Leave out the pictures and repeat the data exactly.
* BEGIN DATA SEGMENT *
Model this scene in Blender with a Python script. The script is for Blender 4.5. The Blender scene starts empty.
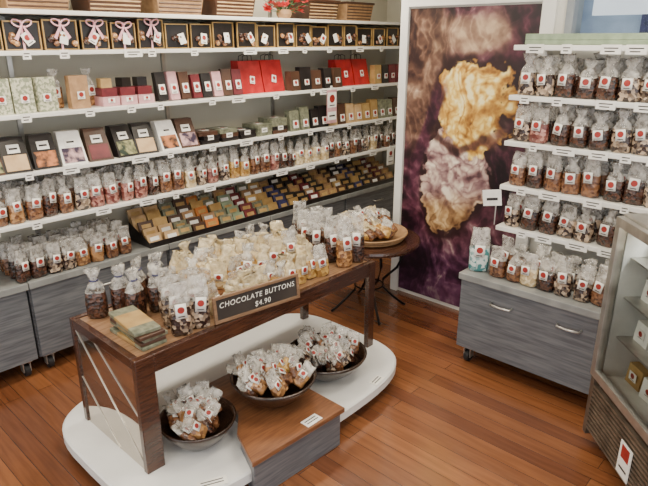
import bpy, math, random
from mathutils import Matrix, Vector, noise
R=random.Random(7)
def lin(c):
    o=[]
    for x in c:
        x=x/255.0
        o.append(x/12.92 if x<=0.04045 else ((x+0.055)/1.055)**2.4)
    return (o[0],o[1],o[2],1)
MATS={}
def pm(name,c1,c2=None,scale=20,rough=0.5,metal=0,kind='noise',stretch=(1,1,1),bump=0,trans=0,coat=0,emit=0,lo=0.35,hi=0.65):
    m=bpy.data.materials.new(name); m.use_nodes=True; nt=m.node_tree; N=nt.nodes; L=nt.links
    b=N['Principled BSDF']; b.inputs['Roughness'].default_value=rough; b.inputs['Metallic'].default_value=metal
    b.inputs['Coat Weight'].default_value=coat
    if c2 is None: c2=[x*0.9 for x in c1]
    tc=N.new('ShaderNodeTexCoord'); mp=N.new('ShaderNodeMapping'); mp.inputs['Scale'].default_value=stretch
    L.new(tc.outputs['Object'],mp.inputs['Vector'])
    if kind=='voronoi':
        t=N.new('ShaderNodeTexVoronoi'); t.inputs['Scale'].default_value=scale; sep=N.new('ShaderNodeSeparateColor')
        L.new(t.outputs['Color'],sep.inputs['Color']); fac=sep.outputs[0]; h=t.outputs['Distance']
    else:
        t=N.new('ShaderNodeTexNoise'); t.inputs['Scale'].default_value=scale; t.inputs['Detail'].default_value=5
        fac=t.outputs['Fac']; h=fac
    L.new(mp.outputs['Vector'],t.inputs['Vector'])
    r=N.new('ShaderNodeValToRGB'); r.color_ramp.elements[0].color=lin(c1); r.color_ramp.elements[1].color=lin(c2)
    r.color_ramp.elements[0].position=lo; r.color_ramp.elements[1].position=hi
    L.new(fac,r.inputs['Fac']); L.new(r.outputs['Color'],b.inputs['Base Color'])
    if emit:
        L.new(r.outputs['Color'],b.inputs['Emission Color']); b.inputs['Emission Strength'].default_value=emit
    if bump:
        bp=N.new('ShaderNodeBump'); bp.inputs['Strength'].default_value=bump; bp.inputs['Distance'].default_value=0.01
        L.new(h,bp.inputs['Height']); L.new(bp.outputs['Normal'],b.inputs['Normal'])
    if trans:
        b.inputs['Alpha'].default_value=1-trans
    MATS[name]=m; return m
pm('white_paint',(224,222,214),(216,213,204),3,0.5)
pm('cream_wall',(206,202,186),(196,191,174),2,0.7)
pm('shelf_white',(234,233,228),(224,223,217),6,0.3)
pm('plinth_white',(232,232,230),(220,220,218),4,0.3)
pm('grey_laminate',(80,82,88),(108,110,114),6,0.35,stretch=(1,1,14))
pm('grey_top',(120,122,122),(140,142,140),9,0.22)
pm('dark_wood',(50,30,24),(76,47,34),9,0.22,stretch=(12,1,12),coat=0.5)
pm('mid_wood',(104,66,44),(132,88,58),9,0.3,stretch=(12,1,12),coat=0.3)
pm('sign_wood',(112,86,64),(138,108,82),9,0.4,stretch=(12,1,12))
pm('tan_wood',(128,96,72),(152,120,92),8,0.15,stretch=(12,1,12),coat=0.6)
pm('bowl_wood',(30,22,19),(58,40,30),14,0.25,coat=0.5)
pm('iron',(24,22,22),None,10,0.4,0.6)
pm('steel',(196,194,188),(172,170,164),12,0.28,0.8)
pm('fridge_dark',(124,110,96),(92,82,72),12,0.35,0.4)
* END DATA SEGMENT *
* [SOLVED EXERCISE]
Model this scene in Blender with a Python script. The script is for Blender 4.5. The Blender scene starts empty.
import bpy, math, random
from mathutils import Matrix, Vector, noise
R=random.Random(7)
def lin(c):
    o=[]
    for x in c:
        x=x/255.0
        o.append(x/12.92 if x<=0.04045 else ((x+0.055)/1.055)**2.4)
    return (o[0],o[1],o[2],1)
MATS={}
def pm(name,c1,c2=None,scale=20,rough=0.5,metal=0,kind='noise',stretch=(1,1,1),bump=0,trans=0,coat=0,emit=0,lo=0.35,hi=0.65):
    m=bpy.data.materials.new(name); m.use_nodes=True; nt=m.node_tree; N=nt.nodes; L=nt.links
    b=N['Principled BSDF']; b.inputs['Roughness'].default_value=rough; b.inputs['Metallic'].default_value=metal
    b.inputs['Coat Weight'].default_value=coat
    if c2 is None: c2=[x*0.9 for x in c1]
    tc=N.new('ShaderNodeTexCoord'); mp=N.new('ShaderNodeMapping'); mp.inputs['Scale'].default_value=stretch
    L.new(tc.outputs['Object'],mp.inputs['Vector'])
    if kind=='voronoi':
        t=N.new('ShaderNodeTexVoronoi'); t.inputs['Scale'].default_value=scale; sep=N.new('ShaderNodeSeparateColor')
        L.new(t.outputs['Color'],sep.inputs['Color']); fac=sep.outputs[0]; h=t.outputs['Distance']
    else:
        t=N.new('ShaderNodeTexNoise'); t.inputs['Scale'].default_value=scale; t.inputs['Detail'].default_value=5
        fac=t.outputs['Fac']; h=fac
    L.new(mp.outputs['Vector'],t.inputs['Vector'])
    r=N.new('ShaderNodeValToRGB'); r.color_ramp.elements[0].color=lin(c1); r.color_ramp.elements[1].color=lin(c2)
    r.color_ramp.elements[0].position=lo; r.color_ramp.elements[1].position=hi
    L.new(fac,r.inputs['Fac']); L.new(r.outputs['Color'],b.inputs['Base Color'])
    if emit:
        L.new(r.outputs['Color'],b.inputs['Emission Color']); b.inputs['Emission Strength'].default_value=emit
    if bump:
        bp=N.new('ShaderNodeBump'); bp.inputs['Strength'].default_value=bump; bp.inputs['Distance'].default_value=0.01
        L.new(h,bp.inputs['Height']); L.new(bp.outputs['Normal'],b.inputs['Normal'])
    if trans:
        b.inputs['Alpha'].default_value=1-trans
    MATS[name]=m; return m
pm('white_paint',(224,222,214),(216,213,204),3,0.5)
pm('cream_wall',(206,202,186),(196,191,174),2,0.7)
pm('shelf_white',(234,233,228),(224,223,217),6,0.3)
pm('plinth_white',(232,232,230),(220,220,218),4,0.3)
pm('grey_laminate',(80,82,88),(108,110,114),6,0.35,stretch=(1,1,14))
pm('grey_top',(120,122,122),(140,142,140),9,0.22)
pm('dark_wood',(50,30,24),(76,47,34),9,0.22,stretch=(12,1,12),coat=0.5)
pm('mid_wood',(104,66,44),(132,88,58),9,0.3,stretch=(12,1,12),coat=0.3)
pm('sign_wood',(112,86,64),(138,108,82),9,0.4,stretch=(12,1,12))
pm('tan_wood',(128,96,72),(152,120,92),8,0.15,stretch=(12,1,12),coat=0.6)
pm('bowl_wood',(30,22,19),(58,40,30),14,0.25,coat=0.5)
pm('iron',(24,22,22),None,10,0.4,0.6)
pm('steel',(196,194,188),(172,170,164),12,0.28,0.8)
pm('fridge_dark',(124,110,96),(92,82,72),12,0.35,0.4)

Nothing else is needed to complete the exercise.